• _Problem_: Output every line of the data exactly as it appears.

:::

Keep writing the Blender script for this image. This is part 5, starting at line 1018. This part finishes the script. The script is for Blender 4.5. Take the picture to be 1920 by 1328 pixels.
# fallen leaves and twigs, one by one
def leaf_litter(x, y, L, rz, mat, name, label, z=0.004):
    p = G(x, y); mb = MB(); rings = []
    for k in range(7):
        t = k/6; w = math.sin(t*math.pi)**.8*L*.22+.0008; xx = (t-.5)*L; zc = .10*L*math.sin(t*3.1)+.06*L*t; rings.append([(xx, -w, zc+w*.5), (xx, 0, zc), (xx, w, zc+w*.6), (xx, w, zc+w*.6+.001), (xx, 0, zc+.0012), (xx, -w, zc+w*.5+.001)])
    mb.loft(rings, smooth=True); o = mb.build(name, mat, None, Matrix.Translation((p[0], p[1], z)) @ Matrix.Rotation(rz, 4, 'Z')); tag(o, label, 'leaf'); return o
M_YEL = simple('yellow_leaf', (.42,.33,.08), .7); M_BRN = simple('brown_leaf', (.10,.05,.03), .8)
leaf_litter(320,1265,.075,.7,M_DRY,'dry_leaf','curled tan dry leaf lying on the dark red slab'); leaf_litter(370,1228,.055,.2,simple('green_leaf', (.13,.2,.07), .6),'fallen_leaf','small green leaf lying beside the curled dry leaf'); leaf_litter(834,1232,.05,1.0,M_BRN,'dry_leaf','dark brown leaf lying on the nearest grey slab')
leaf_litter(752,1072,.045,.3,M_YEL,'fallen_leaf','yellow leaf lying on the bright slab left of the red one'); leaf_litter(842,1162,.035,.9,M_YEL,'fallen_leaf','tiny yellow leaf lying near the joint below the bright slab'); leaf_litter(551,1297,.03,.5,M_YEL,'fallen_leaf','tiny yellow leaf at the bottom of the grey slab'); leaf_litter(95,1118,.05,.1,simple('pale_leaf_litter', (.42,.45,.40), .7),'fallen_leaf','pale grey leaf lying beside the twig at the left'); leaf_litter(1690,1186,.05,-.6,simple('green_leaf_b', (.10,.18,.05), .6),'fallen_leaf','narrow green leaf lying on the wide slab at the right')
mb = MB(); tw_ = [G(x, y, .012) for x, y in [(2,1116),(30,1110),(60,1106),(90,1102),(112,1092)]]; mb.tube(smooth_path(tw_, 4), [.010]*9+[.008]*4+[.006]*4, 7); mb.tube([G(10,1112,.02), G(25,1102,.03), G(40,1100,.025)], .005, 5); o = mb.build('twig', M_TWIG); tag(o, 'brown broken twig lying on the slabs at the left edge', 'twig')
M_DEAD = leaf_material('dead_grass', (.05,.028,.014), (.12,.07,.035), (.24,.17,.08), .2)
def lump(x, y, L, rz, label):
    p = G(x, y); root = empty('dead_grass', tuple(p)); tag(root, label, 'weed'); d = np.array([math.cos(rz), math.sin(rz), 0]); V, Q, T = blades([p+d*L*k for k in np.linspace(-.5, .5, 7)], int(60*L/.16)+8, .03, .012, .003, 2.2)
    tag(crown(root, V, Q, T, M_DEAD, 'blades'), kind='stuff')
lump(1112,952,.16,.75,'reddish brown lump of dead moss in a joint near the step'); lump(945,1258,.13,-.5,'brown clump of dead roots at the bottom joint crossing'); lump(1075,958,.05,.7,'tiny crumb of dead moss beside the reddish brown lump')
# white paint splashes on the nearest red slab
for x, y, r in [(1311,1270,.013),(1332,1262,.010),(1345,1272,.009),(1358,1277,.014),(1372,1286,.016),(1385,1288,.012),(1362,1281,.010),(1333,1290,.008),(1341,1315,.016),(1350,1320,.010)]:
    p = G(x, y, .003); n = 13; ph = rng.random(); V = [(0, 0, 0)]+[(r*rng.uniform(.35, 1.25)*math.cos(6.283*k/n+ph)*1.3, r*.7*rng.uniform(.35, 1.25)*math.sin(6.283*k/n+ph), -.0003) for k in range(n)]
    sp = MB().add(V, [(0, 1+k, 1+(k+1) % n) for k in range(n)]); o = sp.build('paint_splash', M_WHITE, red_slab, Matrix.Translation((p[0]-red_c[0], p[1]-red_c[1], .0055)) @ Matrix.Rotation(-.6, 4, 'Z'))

:::

• _Result for this task_:
Keep writing the Blender script for this image. This is part 5, starting at line 1018. This part finishes the script. The script is for Blender 4.5. Take the picture to be 1920 by 1328 pixels.
# fallen leaves and twigs, one by one
def leaf_litter(x, y, L, rz, mat, name, label, z=0.004):
    p = G(x, y); mb = MB(); rings = []
    for k in range(7):
        t = k/6; w = math.sin(t*math.pi)**.8*L*.22+.0008; xx = (t-.5)*L; zc = .10*L*math.sin(t*3.1)+.06*L*t; rings.append([(xx, -w, zc+w*.5), (xx, 0, zc), (xx, w, zc+w*.6), (xx, w, zc+w*.6+.001), (xx, 0, zc+.0012), (xx, -w, zc+w*.5+.001)])
    mb.loft(rings, smooth=True); o = mb.build(name, mat, None, Matrix.Translation((p[0], p[1], z)) @ Matrix.Rotation(rz, 4, 'Z')); tag(o, label, 'leaf'); return o
M_YEL = simple('yellow_leaf', (.42,.33,.08), .7); M_BRN = simple('brown_leaf', (.10,.05,.03), .8)
leaf_litter(320,1265,.075,.7,M_DRY,'dry_leaf','curled tan dry leaf lying on the dark red slab'); leaf_litter(370,1228,.055,.2,simple('green_leaf', (.13,.2,.07), .6),'fallen_leaf','small green leaf lying beside the curled dry leaf'); leaf_litter(834,1232,.05,1.0,M_BRN,'dry_leaf','dark brown leaf lying on the nearest grey slab')
leaf_litter(752,1072,.045,.3,M_YEL,'fallen_leaf','yellow leaf lying on the bright slab left of the red one'); leaf_litter(842,1162,.035,.9,M_YEL,'fallen_leaf','tiny yellow leaf lying near the joint below the bright slab'); leaf_litter(551,1297,.03,.5,M_YEL,'fallen_leaf','tiny yellow leaf at the bottom of the grey slab'); leaf_litter(95,1118,.05,.1,simple('pale_leaf_litter', (.42,.45,.40), .7),'fallen_leaf','pale grey leaf lying beside the twig at the left'); leaf_litter(1690,1186,.05,-.6,simple('green_leaf_b', (.10,.18,.05), .6),'fallen_leaf','narrow green leaf lying on the wide slab at the right')
mb = MB(); tw_ = [G(x, y, .012) for x, y in [(2,1116),(30,1110),(60,1106),(90,1102),(112,1092)]]; mb.tube(smooth_path(tw_, 4), [.010]*9+[.008]*4+[.006]*4, 7); mb.tube([G(10,1112,.02), G(25,1102,.03), G(40,1100,.025)], .005, 5); o = mb.build('twig', M_TWIG); tag(o, 'brown broken twig lying on the slabs at the left edge', 'twig')
M_DEAD = leaf_material('dead_grass', (.05,.028,.014), (.12,.07,.035), (.24,.17,.08), .2)
def lump(x, y, L, rz, label):
    p = G(x, y); root = empty('dead_grass', tuple(p)); tag(root, label, 'weed'); d = np.array([math.cos(rz), math.sin(rz), 0]); V, Q, T = blades([p+d*L*k for k in np.linspace(-.5, .5, 7)], int(60*L/.16)+8, .03, .012, .003, 2.2)
    tag(crown(root, V, Q, T, M_DEAD, 'blades'), kind='stuff')
lump(1112,952,.16,.75,'reddish brown lump of dead moss in a joint near the step'); lump(945,1258,.13,-.5,'brown clump of dead roots at the bottom joint crossing'); lump(1075,958,.05,.7,'tiny crumb of dead moss beside the reddish brown lump')
# white paint splashes on the nearest red slab
for x, y, r in [(1311,1270,.013),(1332,1262,.010),(1345,1272,.009),(1358,1277,.014),(1372,1286,.016),(1385,1288,.012),(1362,1281,.010),(1333,1290,.008),(1341,1315,.016),(1350,1320,.010)]:
    p = G(x, y, .003); n = 13; ph = rng.random(); V = [(0, 0, 0)]+[(r*rng.uniform(.35, 1.25)*math.cos(6.283*k/n+ph)*1.3, r*.7*rng.uniform(.35, 1.25)*math.sin(6.283*k/n+ph), -.0003) for k in range(n)]
    sp = MB().add(V, [(0, 1+k, 1+(k+1) % n) for k in range(n)]); o = sp.build('paint_splash', M_WHITE, red_slab, Matrix.Translation((p[0]-red_c[0], p[1]-red_c[1], .0055)) @ Matrix.Rotation(-.6, 4, 'Z'))